Po-em
for John A. Wood
Your words about Williams lodge as proem.
I am still there in that sultry classroom.
We discussed his vanished, Platonic plums
shimmering in the mind of the reader.
You weighed the merits of plums, coming
down, hard, for the value of his po-em.
Leslie Schultz
What do you think? Does the word “poem” have one or two syllables?
That memorable class discussion was the first time I had ever heard the word said so decisively, in conversation, with two syllables.
After yesterday’s post, a sharp-eyed and thoughtful reader raised the question (off-line) of whether the word “poem” has one or two syllables. (Thank you!) This is a great question, one I have been pondering since that graduate workshop at McNeese State University.
We were discussing William Carlos Williams’ famous and evocative “This is just to say…” (see full text, more than a hundred poems, and a full bio of him at the Poetry Foundation website). For those who may not have seen it recently, the poem takes the form of a short note left near the icebox in a kitchen where the hungry person to whom the poem is addressed sought to find those last plums “so sweet and so cold.” The note–one unpunctuated sentence–asks forgiveness because the addresee was probably saving them for breakfast.
In this tiny poem, the most vivid image by far is of those shimmering plums, so desirable and now forever out of reach. Someone in the class, I recall, said that he would not find the theft of the plums easy to forgive. John said decisively, in his resonant, Southern-accented voice, “The plums were gone, true. But in their place was a po-em.”
Two full syllables.
As the reader yesterday rightly observed, illustrating with the famous lines by Joyce Kilmer, (“I think that I shall never see / a poem lovely as a tree”), the word “poem” is traditionally given two syllables. My most recent dictionary, Merriam-Webster’s Collegiate Dictionary, Eleventh Edition, gives both options nearly equal weight, though lists the two-syllable option first. Is this a regional difference? (I grew up in the Midwest, hearing “pome” rather than “po-em”.) Is the language evolving along telegraphic, Twitteresque lines? Or is it, in some respects, inherently ambiguous?
One puzzle often occurs when two vowel sounds (or a long diphthong) are side-by-side. The word “fir,” for example, in unambiguous in its single syllable. Once a silent “e” is added, however, to make “fire” the vowel sound shifts and lengthens. One syllable? Or two? Or, as I do in speech, for “poem”, something in between, a sort-of nestled-in, semi-swallowed, one-and-a-half syllables?
James Joyce’s Pomes Pennyeach, is a collection of thirteen poems composed over a twenty-year period and published in 1927 by the Parisian-based book store and publishing concern, Shakespeare and Company. The small volume sold for a shilling (twelve pennies) and was a play on “poems” and “pommes” (the French word for “apples”)–and, perhaps, knowing Joyce’s multi-layered humor–also on “peach”. It was an Irish tradesman’s “baker’s dozen” or a French merchant’s ligniappe, a little something extra. (Today, I think the American phrase is the bald-faced “gift with purchase”.)

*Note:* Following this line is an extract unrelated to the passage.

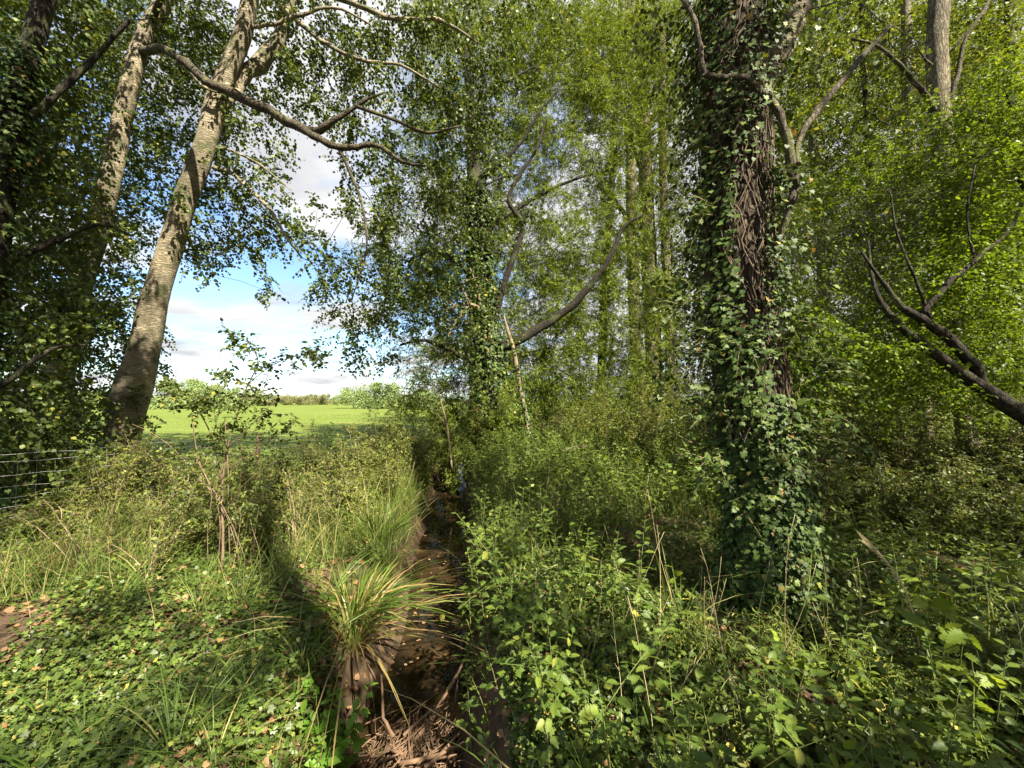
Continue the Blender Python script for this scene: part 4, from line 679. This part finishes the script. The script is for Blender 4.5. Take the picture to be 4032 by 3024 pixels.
# tall sapling against the field and sky
sx = at(225, 566, 4.45); sp = thing('young_sapling', 'tall thin sapling with dark leaf clusters on spreading branches against the sky', 'sapling', (sx[0], sx[1], 0))
lp = [[(222, 570, 4.45, 7), (224, 530, 4.45, 6), (222, 490, 4.45, 5), (226, 450, 4.4, 5), (236, 415, 4.4, 4), (247, 385, 4.4, 3), (258, 362, 4.4, 2.4), (250, 345, 4.4, 1.8), (240, 336, 4.4, 1.2)], [(247, 385, 4.4, 2.4), (268, 368, 4.4, 2), (290, 358, 4.4, 1.8), (312, 355, 4.4, 1.4), (322, 362, 4.4, 1)],
      [(222, 480, 4.45, 4), (212, 440, 4.5, 3), (200, 415, 4.5, 2.4), (186, 402, 4.5, 2), (172, 388, 4.5, 1.4)], [(224, 455, 4.4, 3), (216, 425, 4.4, 2.2), (214, 395, 4.4, 1.8), (226, 376, 4.4, 1.2)], [(205, 420, 4.5, 2), (196, 402, 4.5, 1.6), (200, 388, 4.5, 1)],
      [(226, 450, 4.4, 3), (246, 430, 4.35, 2.4), (262, 415, 4.3, 1.8), (272, 402, 4.3, 1)], [(226, 470, 4.4, 3), (250, 455, 4.3, 2.2), (275, 436, 4.3, 1.6), (292, 425, 4.3, 1)], [(222, 500, 4.45, 3), (200, 480, 4.5, 2.4), (175, 450, 4.5, 2), (150, 432, 4.5, 1.6), (132, 424, 4.5, 1)],
      [(224, 520, 4.45, 3), (240, 490, 4.3, 2.4), (262, 470, 4.2, 1.8), (280, 462, 4.2, 1)], [(236, 415, 4.4, 2), (246, 400, 4.35, 1.6), (268, 394, 4.3, 1)]]
lp = [[(x_, y_, d_, w_ * .5) for x_, y_, d_, w_ in l_] for l_ in lp]
for i in range(6):
    x0_ = 224 + RG.normal() * 22; x1, y1 = RG.uniform(165, 300), RG.uniform(405, 490); xm = x0_ + (x1 - x0_) * .3; lp.append([(x0_, 572, 4.45, 1.1), (xm, 520 + RG.normal() * 8, 4.4, 1.0), ((xm + x1) / 2 + RG.normal() * 6, (515 + y1) / 2, 4.35, 1.5), (x1, y1, 4.3, .8)])
b = MB(); sk = limbs(b, lp, 6, .05); b.build('stems', M['twig'], sp, smooth=True)
ml, tb = MB(), MB()
def clus(lst, Y, ml, tb, ls, T=OVAL, sd=.055, n=13, K=6, sl=.13, rnd=None):
    for px, py in lst:
        c = at(px, py, Y); B = c + rnd3(n, sd); sprays(ml, tb, B, unit(rnd3(n) + UP * .2), RG.uniform(.6, 1.2, n) * sl, K, T, ls, droop=.2, flat=.6, tr=.0016, prune=False, rnd=rnd)
clus([(238, 338), (243, 344), (258, 362), (252, 352), (265, 370), (300, 357), (312, 354), (320, 362), (306, 348), (170, 386), (176, 393), (188, 402), (200, 405), (214, 395), (222, 378), (228, 372), (210, 400), (232, 400), (240, 410), (256, 402), (244, 395), (268, 394), (262, 415), (226, 420), (218, 430), (290, 425), (236, 430), (200, 412), (182, 398), (250, 383), (285, 362), (316, 358), (235, 338)], 4.4, ml, tb, .058, n=9, sd=.05)
clus([(RG.uniform(170, 300), RG.uniform(420, 520)) for _ in range(60)], 4.4, ml, tb, .045, n=4, sd=.06)
tb.build('twigs', M['twig'], sp)['kind'] = 'stuff'; ml.build('foliage', M['poplar_leaf'], sp)
# dead leaning pole beside the willow
dp = at(529, 456, 11.3); t_ = thing('dead_sapling', 'pale crooked dead pole leaning against the right side of the willow', 'dead tree', (dp[0], dp[1], 0))
b = MB(); q = path([(529, 462, 11.3, 4), (529, 446, 11.3, 4), (527, 420, 11.4, 4.5), (520, 388, 11.5, 4.5), (514, 352, 11.5, 4), (507, 328, 11.5, 3.4), (504, 316, 11.5, 1.6)], 6); b.tube(q[:, :3], q[:, 3], 9, .15); b.build('trunk', M['dead_wood'], t_, smooth=True)
ivy_sleeve(q, 0, 3, 900, .06, .06, t_)
t_ = thing('dead_sapling', 'bare pale antler shaped dead bush left of the willow foot', 'dead tree', (*at(452, 440, 10.4)[:2], 0)); b = MB()
limbs(b, [[(x_, y_, d_, w_ * .55) for x_, y_, d_, w_ in l_] for l_ in [[(452, 470, 10.4, 4), (448, 430, 10.4, 3.5), (440, 395, 10.4, 3), (437, 370, 10.4, 2.4), (446, 352, 10.4, 1.4)], [(437, 372, 10.4, 2), (422, 366, 10.4, 1.6), (410, 362, 10.4, 1)], [(440, 392, 10.4, 2), (430, 380, 10.4, 1)], [(450, 440, 10.4, 2), (462, 415, 10.3, 1.6), (470, 400, 10.2, 1)], [(446, 425, 10.4, 2), (430, 405, 10.4, 1.4), (418, 396, 10.4, 1)]]], 5); b.build('trunk', M['dead_wood'], t_, smooth=True)

# ------------------------------------------------------------------ ground cover: ivy, litter, grass
def vis_ground(n, Ymax, xlim=None, pw=1.0, margin=60):
    """ground points spread over the part of the bank the camera looks at"""
    Y = 1.3 + (Ymax - 1.3) * RG.random(n) ** pw; X = RG.uniform(-1.45, 1.45, n) * (Y + .6); return X, Y
def cover(name, lab, cat, X, Y, T, lo, hi, mat, lift=.05, tilt=.45, rnd=None):
    P = gp(X, Y); n = len(P); P[:, 2] += RG.gamma(1.4, lift, n); ml = MB(); a = RG.uniform(0, 6.283, n); ml.inst(T, P, np.stack([np.cos(a), np.sin(a), RG.normal(size=n) * .3 - .1], -1), unit(UP + rnd3(n, tilt)), RG.uniform(lo, hi, n), rnd); return tag(ml.build(name, M[mat]), lab, cat, None, 'stuff')
sd = lambda X, Y: X - xc(Y)
X, Y = vis_ground(300000, 9.5, pw=1.25); s_ = sd(X, Y); patch = np.sin(X * 1.9 + 1) + np.sin(Y * 2.3 - X) + .8 * np.sin(X * 4.3 + Y * 3.1) + RG.normal(size=len(X)) * .6
k = (s_ < -.62) & (patch > -1.0); cover('ivy_carpet', 'carpet of small glossy ivy leaves over the left bank', 'ivy', X[k], Y[k], IVY, .020, .046, 'ground_ivy_leaf', .032, .6)
k = (s_ > .62) & (patch > -1.5); cover('ivy_carpet', 'dark ivy carpet over the right bank between nettles and trunk', 'ivy', X[k], Y[k], IVY, .024, .048, 'ground_ivy_leaf', .035, .6)
X, Y = vis_ground(17000, 10, pw=1.2); k = np.abs(sd(X, Y)) > .5; cover('leaf_litter', 'brown fallen leaves scattered between the ivy', 'leaf litter', X[k], Y[k], POPLAR, .03, .075, 'litter', .012, .3)
X, Y = vis_ground(60000, 26, pw=.8); k = (np.abs(sd(X, Y)) > .6) & (X > field_edge(Y) - .5) & (Y > 7); cover('undergrowth', 'low leafy undergrowth filling the wood floor further back', 'undergrowth', X[k], Y[k], OVAL, .05, .11, 'shrub_leaf', .16, .5)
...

Poets, especially those English language poets who sometimes work within strict metrical schemes, are delighted and daunted by words that taunt us with “now you see ’em, now you don’t” syllables.Certainly it opens up more choices. I think it is part of the magic of English that this feature is embedded with the very word “poem.”
If you have a strong opinion or a stray thought on this topic, please let me know!
Until tomorrow!
Leslie
Hi Julia,
Thank you! I did not know that. I, too, like the feminine ending.
Leslie
The Russian word “поэма,” which means only a long poem, a ballad, or a novel in verse, had three syllables: по – э – ма (the stress is on the second syllable). I like the fact that the word has the feminine ending.
Hi Beth,
Thanks for you thoughtful response. Interesting about Annie Dillard. And, regarding the prose commentary of the first two days–not necessarily a regular feature! Just when/if the spirit moves. I shall always put the poem first so readers can just read that, if they wish. Leslie
I miss talking with John, though it has been decades since we spoke. I also remember him discussing the (lack) of an audience for poetry, as opposed to popular music. He said he wanted to be in the middle of an enormous cheering crowd “like Billy Idol”! And, do you know, I can see him there!
I guess I didn’t understand that we’d be getting a poetry lesson every day! How wonderful. I come down squarely in the middle of the one versus two-syllable word “poem.” It’s about function, right? In some cases two seems just right. In other cases, one.
I remember reading one of Annie Dillard’s essays about language and how sometimes she felt strongly about using “Okay” versus “OK.” I’ll have to find that passage and share it but for now I think that sensibility applies to poem!
What a lovely memory of John at his best!